In a statement, the ministry said the reforms being implemented under the International Monetary Fund’s Extended Fund Facility (EFF) should not be viewed as new conditions, but rather as part of a phased plan aimed at ensuring economic stability and sustainable growth.
The ministry said measures such as the public disclosure of asset declarations of government employees, improved performance of the National Accountability Bureau (NAB), access to financial information for provincial anti-corruption bodies, and efforts to boost remittances have been part of the programme since its inception.
According to the ministry, remittances are expected to increase by 26 per cent in fiscal year 2025 and by 9.3 per cent in fiscal year 2026.

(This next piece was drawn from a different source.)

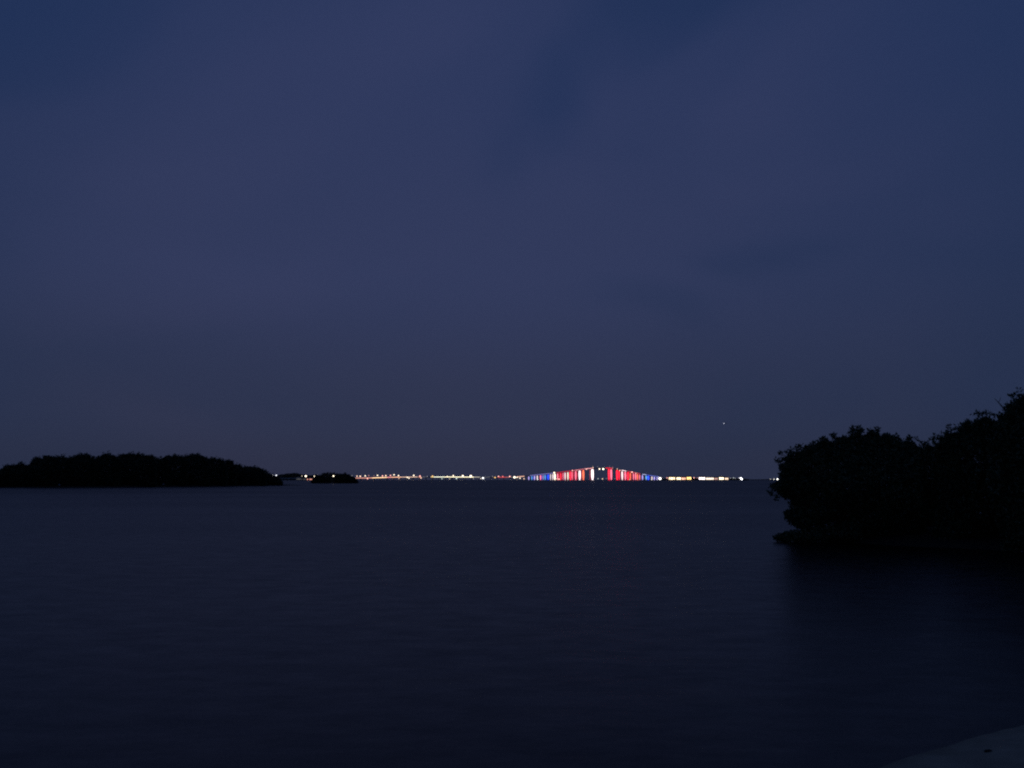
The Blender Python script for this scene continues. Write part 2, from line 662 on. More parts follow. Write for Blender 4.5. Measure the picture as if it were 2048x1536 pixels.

The statement added that reforms in the sugar sector, recommendations to promote the local currency bond market, the Federal Board of Revenue’s transformation plan, and the establishment of a Tax Policy Office are also part of the government’s long-term reform strategy.
The ministry further said that the privatisation of power distribution companies, including DISCOs, HESCO, and SEPCO, amendments to the Companies Act and the Special Economic Zones Act, and the imposition of federal excise duty on fertilisers and agricultural pesticides are among the measures included in the agreed reform agenda and are being implemented in phases.
The Finance Ministry emphasised that portraying the current reforms as sudden or newly imposed IMF conditions reflects a misunderstanding of the facts, adding that all measures are being carried out in line with a plan mutually agreed upon by the government and the IMF.